Today is a day dominated for many Americans by food and family--two excellent things to be grateful for. However, in the repetition and stress and tryptophan the actual meaning of the day often gets a little lost. So here are a few thoughts from Chesterton on gratitude:

"Nothing taken for granted; everything received with gratitude; everything passed on with grace."

"You say grace before meals. All right. But I say grace before the concert and the opera,
and grace before the play and pantomime,
and grace before I open a book,
and grace before sketching,
painting,
swimming,
fencing,
boxing,
walking,
playing,
dancing
and grace before I dip the pen in the ink."

"I would maintain that thanks are the highest form of thought; and that gratitude is happiness doubled by wonder."

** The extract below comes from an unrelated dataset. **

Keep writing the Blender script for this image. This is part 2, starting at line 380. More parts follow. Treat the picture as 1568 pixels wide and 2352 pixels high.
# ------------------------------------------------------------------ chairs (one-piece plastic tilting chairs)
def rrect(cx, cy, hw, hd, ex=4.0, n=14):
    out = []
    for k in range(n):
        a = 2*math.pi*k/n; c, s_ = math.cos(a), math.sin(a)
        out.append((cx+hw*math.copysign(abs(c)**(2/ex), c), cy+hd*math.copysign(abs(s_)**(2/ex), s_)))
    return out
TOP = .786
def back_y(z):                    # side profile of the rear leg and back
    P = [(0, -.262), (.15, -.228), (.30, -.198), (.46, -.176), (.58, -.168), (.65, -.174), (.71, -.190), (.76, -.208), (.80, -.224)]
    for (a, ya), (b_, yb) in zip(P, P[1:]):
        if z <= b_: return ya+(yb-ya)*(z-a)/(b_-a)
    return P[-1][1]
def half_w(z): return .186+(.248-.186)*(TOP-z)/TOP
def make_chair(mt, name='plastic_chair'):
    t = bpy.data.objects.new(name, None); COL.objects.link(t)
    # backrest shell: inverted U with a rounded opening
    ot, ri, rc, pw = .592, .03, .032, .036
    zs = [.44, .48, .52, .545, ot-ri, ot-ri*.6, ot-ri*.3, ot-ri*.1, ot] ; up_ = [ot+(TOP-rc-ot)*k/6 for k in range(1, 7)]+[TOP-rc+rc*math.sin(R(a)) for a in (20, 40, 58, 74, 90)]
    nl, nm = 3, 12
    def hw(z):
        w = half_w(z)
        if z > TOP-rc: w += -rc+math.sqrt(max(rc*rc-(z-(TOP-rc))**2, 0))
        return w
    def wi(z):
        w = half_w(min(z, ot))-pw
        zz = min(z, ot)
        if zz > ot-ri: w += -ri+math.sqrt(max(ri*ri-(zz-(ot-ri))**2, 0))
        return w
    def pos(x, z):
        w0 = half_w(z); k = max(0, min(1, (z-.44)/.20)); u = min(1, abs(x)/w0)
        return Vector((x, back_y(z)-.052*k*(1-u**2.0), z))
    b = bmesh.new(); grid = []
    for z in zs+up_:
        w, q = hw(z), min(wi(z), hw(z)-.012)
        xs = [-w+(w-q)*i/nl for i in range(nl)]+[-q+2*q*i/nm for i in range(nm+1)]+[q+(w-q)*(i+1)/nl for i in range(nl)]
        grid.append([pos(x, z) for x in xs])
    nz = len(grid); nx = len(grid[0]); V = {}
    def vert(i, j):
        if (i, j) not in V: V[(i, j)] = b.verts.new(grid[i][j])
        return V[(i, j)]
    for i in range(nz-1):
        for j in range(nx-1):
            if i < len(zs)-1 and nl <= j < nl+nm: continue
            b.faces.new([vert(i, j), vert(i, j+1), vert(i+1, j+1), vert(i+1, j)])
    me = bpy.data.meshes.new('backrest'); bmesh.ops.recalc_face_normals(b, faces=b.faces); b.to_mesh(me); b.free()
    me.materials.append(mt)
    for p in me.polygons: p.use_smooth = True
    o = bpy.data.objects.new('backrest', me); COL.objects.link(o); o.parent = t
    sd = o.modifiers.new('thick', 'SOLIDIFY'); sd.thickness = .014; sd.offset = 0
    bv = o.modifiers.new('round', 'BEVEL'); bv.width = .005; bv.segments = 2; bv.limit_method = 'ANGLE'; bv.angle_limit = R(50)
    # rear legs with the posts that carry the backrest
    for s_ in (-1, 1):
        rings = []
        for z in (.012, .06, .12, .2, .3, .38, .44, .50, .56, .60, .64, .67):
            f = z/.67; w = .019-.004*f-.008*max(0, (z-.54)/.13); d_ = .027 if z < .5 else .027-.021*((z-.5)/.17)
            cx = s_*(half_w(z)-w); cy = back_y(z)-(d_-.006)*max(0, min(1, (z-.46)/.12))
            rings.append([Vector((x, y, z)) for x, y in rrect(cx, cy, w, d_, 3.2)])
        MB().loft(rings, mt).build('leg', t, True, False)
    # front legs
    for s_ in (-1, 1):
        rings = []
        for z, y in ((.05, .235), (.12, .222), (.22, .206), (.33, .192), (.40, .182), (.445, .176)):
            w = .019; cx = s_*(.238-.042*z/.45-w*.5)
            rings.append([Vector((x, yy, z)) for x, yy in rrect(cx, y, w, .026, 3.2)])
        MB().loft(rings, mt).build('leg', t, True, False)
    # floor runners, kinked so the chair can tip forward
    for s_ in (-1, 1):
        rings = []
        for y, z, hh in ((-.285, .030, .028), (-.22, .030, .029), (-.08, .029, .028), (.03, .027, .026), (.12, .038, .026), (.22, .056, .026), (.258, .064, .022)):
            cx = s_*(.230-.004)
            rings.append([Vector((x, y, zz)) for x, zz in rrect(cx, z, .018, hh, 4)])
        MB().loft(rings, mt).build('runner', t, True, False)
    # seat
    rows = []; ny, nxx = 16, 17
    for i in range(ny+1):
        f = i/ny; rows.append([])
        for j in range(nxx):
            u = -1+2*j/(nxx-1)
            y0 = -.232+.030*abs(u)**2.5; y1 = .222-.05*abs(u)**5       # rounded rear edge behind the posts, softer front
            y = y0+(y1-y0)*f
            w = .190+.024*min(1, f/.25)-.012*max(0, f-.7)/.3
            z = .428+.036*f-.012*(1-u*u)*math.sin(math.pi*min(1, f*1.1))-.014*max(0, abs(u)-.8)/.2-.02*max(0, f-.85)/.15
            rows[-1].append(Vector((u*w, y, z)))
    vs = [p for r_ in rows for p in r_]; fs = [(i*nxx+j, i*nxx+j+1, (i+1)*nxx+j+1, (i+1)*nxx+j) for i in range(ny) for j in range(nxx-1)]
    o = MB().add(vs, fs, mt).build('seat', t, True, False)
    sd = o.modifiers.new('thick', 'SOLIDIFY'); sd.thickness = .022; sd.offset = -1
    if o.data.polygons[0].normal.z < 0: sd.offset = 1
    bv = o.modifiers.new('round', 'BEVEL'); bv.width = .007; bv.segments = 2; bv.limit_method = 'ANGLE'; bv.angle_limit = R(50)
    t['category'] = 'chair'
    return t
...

"Aren't those sparks splendid?" I said.
"Yes," he replied.
'That is all that I ask you to admit," said I. "Give me those few red specks and I will deduce Christian morality. Once I thought like you, that one's pleasure in a flying spark was a thing that could come and go with that spark. Once I thought that the delight was as free as the fire. Once I thought that red star we see was alone in space. But now I know that the red star is only on the apex of an invisible pyramid of virtues. That red fire is only the flower on a stalk of living habits, which you cannot see. Only because your mother made you say 'Thank you' for a bun are you now able to thank Nature or chaos for those red stars of an instant or for the white stars of all time. Only because you were humble before fireworks on the fifth of November do you now enjoy any fireworks that you chance to see. You only like them being red because you were told about the blood of the martyrs; you only like them being bright because brightness is a glory. That flame flowered out of virtues, and it will fade with virtues. Seduce a woman, and that spark will be less bright. Shed blood, and that spark will be less red. Be really bad, and they will be to you like the spots on a wallpaper."